A dial indicator is help for tramming not really for step length. I use DRO's but they are expensive.

I used to use a digital caliper. Make a straight line cut about 1/8" deep. Say 5" long. Start by moving the mill a short distance in the direction of the first cut as this will load the ballscrew correctly for that measurement.. Then measure the actual length of the cut minus the measured value of the cutter diameter. This will be what it is actually doing or very close. then compare to what the step settings are? Do not do it both ways and use that measurement it will be wrong ( it will have backlash in this measurement). Get this correct first before looking at backlash.

Next with out moving anything other than Z up some for clearance after making a cut as described above. Now make the same cut next to it by moving the other axis only first ( do not unload the first cut movement. Now Go the opposite direction cutting and measure that. Now you will see your backlash amount in the screw/ballnut for that axis.

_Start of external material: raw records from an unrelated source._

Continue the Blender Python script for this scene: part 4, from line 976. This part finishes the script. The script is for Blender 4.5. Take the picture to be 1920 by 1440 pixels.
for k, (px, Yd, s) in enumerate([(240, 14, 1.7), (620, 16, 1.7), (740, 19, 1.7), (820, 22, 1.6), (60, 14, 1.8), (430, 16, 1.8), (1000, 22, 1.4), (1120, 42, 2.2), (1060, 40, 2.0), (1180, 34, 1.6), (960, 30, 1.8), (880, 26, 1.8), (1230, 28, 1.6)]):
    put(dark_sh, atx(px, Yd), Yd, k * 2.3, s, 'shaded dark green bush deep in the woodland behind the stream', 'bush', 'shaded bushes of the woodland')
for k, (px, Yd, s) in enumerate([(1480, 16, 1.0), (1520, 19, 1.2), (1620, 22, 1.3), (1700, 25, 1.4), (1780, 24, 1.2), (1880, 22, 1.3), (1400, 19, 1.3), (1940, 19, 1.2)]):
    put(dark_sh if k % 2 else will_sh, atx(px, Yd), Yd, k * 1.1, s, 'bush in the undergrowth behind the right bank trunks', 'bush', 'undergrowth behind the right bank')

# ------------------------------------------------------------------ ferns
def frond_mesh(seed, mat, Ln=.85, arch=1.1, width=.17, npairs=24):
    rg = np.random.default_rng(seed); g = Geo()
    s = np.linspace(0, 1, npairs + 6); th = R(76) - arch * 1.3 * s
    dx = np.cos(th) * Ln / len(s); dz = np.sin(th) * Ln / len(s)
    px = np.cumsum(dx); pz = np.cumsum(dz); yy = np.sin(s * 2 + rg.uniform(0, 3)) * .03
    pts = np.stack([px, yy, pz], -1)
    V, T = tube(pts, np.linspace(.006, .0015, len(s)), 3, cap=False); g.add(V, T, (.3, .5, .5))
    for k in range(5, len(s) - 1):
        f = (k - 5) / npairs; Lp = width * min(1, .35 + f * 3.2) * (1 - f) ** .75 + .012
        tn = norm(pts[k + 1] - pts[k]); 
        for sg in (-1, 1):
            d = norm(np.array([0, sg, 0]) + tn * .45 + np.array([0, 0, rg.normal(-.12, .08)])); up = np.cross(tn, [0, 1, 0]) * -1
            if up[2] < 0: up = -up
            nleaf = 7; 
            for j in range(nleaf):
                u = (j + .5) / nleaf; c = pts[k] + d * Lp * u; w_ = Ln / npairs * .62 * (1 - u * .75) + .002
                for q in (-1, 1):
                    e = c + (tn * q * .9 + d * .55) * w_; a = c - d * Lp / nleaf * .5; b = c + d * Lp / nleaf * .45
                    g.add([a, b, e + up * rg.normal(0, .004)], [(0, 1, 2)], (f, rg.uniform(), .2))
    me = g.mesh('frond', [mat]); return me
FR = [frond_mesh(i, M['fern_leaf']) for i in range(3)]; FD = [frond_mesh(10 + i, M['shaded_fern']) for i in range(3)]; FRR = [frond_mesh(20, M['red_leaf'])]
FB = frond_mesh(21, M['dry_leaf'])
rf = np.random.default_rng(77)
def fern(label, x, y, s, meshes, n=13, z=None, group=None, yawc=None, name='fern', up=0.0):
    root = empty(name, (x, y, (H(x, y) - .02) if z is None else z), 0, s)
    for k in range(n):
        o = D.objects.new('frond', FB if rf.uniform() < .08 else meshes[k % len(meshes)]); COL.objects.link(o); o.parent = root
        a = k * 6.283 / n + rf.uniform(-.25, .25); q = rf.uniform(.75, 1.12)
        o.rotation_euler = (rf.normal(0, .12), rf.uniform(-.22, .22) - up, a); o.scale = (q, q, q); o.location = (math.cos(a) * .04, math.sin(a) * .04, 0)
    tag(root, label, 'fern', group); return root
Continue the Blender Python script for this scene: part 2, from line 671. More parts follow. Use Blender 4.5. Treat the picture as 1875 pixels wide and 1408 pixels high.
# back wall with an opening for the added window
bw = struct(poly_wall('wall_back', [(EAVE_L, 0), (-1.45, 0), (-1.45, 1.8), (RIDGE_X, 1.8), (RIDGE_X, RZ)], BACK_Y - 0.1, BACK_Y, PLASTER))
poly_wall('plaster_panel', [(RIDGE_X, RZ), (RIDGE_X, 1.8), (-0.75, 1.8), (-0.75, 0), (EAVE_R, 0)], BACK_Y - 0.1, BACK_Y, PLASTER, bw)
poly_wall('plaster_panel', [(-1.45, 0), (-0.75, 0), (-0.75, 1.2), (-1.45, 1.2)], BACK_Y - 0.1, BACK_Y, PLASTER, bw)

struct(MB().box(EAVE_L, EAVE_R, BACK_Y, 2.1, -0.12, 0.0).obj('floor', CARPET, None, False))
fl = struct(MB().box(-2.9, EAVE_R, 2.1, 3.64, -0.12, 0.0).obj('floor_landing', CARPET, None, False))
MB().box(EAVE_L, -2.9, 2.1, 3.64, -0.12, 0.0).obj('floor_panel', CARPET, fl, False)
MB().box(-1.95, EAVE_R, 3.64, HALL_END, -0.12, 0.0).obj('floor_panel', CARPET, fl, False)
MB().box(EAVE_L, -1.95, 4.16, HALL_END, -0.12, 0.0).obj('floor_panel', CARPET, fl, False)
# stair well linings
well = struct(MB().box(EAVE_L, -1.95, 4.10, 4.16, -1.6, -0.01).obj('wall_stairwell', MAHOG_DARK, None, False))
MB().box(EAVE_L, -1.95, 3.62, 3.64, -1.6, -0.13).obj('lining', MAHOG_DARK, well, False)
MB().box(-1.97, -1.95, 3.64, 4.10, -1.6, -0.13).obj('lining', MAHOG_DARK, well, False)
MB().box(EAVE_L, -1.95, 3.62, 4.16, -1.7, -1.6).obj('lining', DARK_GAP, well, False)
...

Only do that part after you get the true length correct.

Hope that makes some sense?

MK

 

well that's a good idea... testing it under load as opposed to not.  that is a solid idea.  wish I'd have known that before I bought a dial indicator! 

don't see how this corresponds to step tho... I was under the impression that step was a pre-determined measurement based on your motors... and that for the 6040 it should be 320.  So the mach3 calib where you tell it to move 1" and then measure and enter that value: that changes steps?